Hat der Zeitpunkt der Demonstration damit zu tun, dass der Doppelhaushalt gerade in den Schlussrunden verhandelt wird?
Ja, natürlich haben wir den Doppelhaushalt im Blick. Wie bereits angedeutet, ist die heutige gemeinsame Aktion mit Verdi nur ein, zugegebenermaßen wichtiger, Baustein in einem langen Kampf um finanzielle Gerechtigkeit.

Warum demonstrieren Sie nicht zusammen mit anderen freien Trägern, die ähnliche Probleme haben? Wäre das nicht eine machtvollere Demonstration als nur mit geschätzt 400 Menschen auf die Straße zu gehen?

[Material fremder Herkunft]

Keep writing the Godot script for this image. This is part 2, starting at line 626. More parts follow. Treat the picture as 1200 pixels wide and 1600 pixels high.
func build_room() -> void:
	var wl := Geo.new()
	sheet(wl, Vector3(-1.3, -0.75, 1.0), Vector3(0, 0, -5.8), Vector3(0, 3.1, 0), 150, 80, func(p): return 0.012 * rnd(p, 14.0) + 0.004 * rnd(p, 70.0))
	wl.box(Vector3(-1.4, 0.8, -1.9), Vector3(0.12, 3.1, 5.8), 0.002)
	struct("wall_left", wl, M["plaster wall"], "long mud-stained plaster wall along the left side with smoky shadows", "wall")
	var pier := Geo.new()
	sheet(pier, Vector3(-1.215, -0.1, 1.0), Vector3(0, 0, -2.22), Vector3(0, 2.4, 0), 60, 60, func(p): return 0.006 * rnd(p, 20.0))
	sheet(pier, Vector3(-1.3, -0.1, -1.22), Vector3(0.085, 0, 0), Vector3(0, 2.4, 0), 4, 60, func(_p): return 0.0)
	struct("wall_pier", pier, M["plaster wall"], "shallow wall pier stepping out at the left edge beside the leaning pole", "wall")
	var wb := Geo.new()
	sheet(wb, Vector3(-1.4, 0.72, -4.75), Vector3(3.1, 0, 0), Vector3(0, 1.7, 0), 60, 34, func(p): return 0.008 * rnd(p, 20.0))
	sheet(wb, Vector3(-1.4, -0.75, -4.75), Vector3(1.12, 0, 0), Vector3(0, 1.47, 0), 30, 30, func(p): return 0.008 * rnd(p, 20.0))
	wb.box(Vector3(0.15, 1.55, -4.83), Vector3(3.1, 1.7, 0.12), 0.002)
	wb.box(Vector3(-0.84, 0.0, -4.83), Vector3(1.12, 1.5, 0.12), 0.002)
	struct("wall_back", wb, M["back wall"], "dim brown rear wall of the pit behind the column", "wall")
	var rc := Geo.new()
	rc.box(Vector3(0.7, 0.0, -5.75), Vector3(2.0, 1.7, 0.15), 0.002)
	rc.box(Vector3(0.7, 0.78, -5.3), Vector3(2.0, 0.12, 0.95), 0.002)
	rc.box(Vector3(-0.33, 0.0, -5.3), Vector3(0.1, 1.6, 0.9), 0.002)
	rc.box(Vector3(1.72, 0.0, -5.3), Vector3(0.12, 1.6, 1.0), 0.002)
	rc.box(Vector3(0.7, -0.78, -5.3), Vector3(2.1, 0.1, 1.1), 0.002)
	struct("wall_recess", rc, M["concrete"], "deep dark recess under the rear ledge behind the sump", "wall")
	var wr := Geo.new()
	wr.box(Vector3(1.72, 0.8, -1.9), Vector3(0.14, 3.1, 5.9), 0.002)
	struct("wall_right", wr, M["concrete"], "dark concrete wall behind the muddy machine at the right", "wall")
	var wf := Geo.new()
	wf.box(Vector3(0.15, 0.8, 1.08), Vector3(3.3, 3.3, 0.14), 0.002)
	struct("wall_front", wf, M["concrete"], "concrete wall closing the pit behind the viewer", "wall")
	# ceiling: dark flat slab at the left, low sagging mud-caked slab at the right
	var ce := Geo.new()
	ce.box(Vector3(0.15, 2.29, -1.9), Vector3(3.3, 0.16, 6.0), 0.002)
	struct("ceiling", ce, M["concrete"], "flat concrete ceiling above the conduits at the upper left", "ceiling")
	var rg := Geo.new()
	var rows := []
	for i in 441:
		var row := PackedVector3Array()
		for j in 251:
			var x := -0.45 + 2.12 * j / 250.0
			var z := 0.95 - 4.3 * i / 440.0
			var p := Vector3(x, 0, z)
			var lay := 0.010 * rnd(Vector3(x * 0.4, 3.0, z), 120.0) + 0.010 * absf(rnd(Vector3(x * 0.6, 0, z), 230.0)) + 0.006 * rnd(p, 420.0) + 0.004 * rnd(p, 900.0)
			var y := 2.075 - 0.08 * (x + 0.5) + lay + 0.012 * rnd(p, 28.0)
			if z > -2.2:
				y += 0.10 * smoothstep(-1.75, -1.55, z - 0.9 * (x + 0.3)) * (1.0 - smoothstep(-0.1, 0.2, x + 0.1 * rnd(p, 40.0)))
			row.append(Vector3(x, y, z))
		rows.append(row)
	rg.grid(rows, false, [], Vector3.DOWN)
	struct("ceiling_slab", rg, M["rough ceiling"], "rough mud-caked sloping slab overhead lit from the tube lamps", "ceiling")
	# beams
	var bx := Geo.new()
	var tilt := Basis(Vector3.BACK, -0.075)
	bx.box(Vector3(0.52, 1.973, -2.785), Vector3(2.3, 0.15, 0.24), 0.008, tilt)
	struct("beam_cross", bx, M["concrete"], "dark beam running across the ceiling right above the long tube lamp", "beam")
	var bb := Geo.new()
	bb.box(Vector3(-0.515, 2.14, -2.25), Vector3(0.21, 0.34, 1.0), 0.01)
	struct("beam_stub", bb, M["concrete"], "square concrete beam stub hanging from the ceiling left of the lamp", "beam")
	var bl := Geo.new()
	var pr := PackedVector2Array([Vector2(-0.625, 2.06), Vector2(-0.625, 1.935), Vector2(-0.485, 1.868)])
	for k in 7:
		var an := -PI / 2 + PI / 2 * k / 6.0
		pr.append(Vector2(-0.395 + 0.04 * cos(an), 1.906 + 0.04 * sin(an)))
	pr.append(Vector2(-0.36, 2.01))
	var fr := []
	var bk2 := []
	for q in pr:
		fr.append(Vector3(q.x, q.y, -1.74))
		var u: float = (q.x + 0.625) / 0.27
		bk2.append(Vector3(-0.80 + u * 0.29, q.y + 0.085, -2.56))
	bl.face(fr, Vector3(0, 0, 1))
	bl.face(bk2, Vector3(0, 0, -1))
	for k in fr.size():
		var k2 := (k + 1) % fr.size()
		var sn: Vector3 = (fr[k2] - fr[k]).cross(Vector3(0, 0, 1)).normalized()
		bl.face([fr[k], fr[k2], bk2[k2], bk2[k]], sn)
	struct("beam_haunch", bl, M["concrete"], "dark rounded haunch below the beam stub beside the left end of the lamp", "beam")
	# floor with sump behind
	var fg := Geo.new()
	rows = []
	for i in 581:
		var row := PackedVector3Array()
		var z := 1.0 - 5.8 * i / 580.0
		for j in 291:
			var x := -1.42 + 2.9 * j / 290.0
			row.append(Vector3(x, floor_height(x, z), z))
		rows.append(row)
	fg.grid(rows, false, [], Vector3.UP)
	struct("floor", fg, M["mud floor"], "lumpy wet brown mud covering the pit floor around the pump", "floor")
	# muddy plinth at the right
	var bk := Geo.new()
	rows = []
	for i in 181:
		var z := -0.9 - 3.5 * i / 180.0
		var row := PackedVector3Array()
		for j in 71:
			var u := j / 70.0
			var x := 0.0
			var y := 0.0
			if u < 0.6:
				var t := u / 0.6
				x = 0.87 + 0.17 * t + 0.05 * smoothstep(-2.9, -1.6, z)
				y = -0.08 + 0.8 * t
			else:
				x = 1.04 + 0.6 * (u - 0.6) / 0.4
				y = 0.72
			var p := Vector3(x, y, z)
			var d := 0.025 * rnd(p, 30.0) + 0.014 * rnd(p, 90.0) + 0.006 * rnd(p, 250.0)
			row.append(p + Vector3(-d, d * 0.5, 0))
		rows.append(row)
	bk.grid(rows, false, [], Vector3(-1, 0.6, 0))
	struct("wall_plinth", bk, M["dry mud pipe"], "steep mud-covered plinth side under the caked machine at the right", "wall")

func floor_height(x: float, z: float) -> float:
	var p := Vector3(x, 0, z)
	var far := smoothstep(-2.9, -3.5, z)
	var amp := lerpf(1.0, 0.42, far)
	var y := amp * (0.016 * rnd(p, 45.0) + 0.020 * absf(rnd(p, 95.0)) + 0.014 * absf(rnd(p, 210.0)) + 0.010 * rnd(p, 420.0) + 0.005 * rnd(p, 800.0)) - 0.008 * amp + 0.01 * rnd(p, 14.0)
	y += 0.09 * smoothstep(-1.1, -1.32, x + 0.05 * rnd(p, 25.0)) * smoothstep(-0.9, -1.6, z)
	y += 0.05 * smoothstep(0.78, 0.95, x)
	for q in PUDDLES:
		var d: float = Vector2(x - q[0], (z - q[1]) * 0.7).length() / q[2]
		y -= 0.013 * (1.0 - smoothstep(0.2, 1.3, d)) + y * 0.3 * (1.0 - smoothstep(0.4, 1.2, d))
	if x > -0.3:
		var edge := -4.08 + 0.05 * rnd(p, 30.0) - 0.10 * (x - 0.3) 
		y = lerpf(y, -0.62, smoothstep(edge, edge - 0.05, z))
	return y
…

Wir haben für die heutige Aktion ein Bündnis mit Verdi – das ist durchaus bemerkenswert, da wir uns sonst, nicht selten in sehr intensiven Treffen, als Verhandlungspartner gegenübersitzen. Als Arbeiterwohlfahrt möchten wir, gemeinsam mit Verdi, vorangehen. Andere freie Träger haben selbstverständlich auch unterschiedliche Strukturen, andere Herausforderungen und eigene Schwerpunkte. Aber natürlich freuen wir uns, wenn wir zukünftig ein noch stärkeres Bündnis schmieden können, denn die heutige Aktion ist wahrscheinlich nicht die letzte dieser Art.